Banyak langkah yang dapat diambil, namun langkah pertama dengan membatasi waktu yang dihabiskan di media sosial dan menghindari berinteraksi dengan postingan-postingan yang menyebabkan perasaan negatif. Platform media sosial beroperasi dengan algoritma yang diciptakan penggunanya sendiri, karenanya hal ini dapat digunakan untuk mengubah tampilan media sosial agar menampilkan lebih banyak postingan positif.
Selanjutnya menerapkan sikap body positivity dan selflove, hal ini ditunjukkan sebagai bentuk penghargaan terhadap fisik mereka. Blokir setiap orang yang meninggalkan komentar negatif di laman sosial, tidak perlu sampai memikirkannya lebih jauh.
Remaja perlu memahami tentang nilai dan fisik adalah dua hal yang berbeda. Bagaimana penampilan seseorang dan apapun yang terjadi di dalam, di luar, atau pada tubuh, tidak akan mengurangi seberapa berharganya seseorang sebagai perempuan.

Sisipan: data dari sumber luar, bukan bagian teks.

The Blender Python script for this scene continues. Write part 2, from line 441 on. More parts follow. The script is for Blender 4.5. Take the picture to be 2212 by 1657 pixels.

Dengan ini pula, diharapkan kita sebagai pengguna internet, perlulah kebijakan dalam menggunakannya. Jaga jari untuk tidak meninggalkan komentar negatif, apalagi yang berkaitan dengan penampilan fisik seseorang, karena kita tidak mengetahui kondisi mental yang sedang mereka alami. Sebagaimana sebuah kata bijak yang mungkin sering kita dengar "lebih baik diam, jika tidak punya hal baik untuk dikatakan".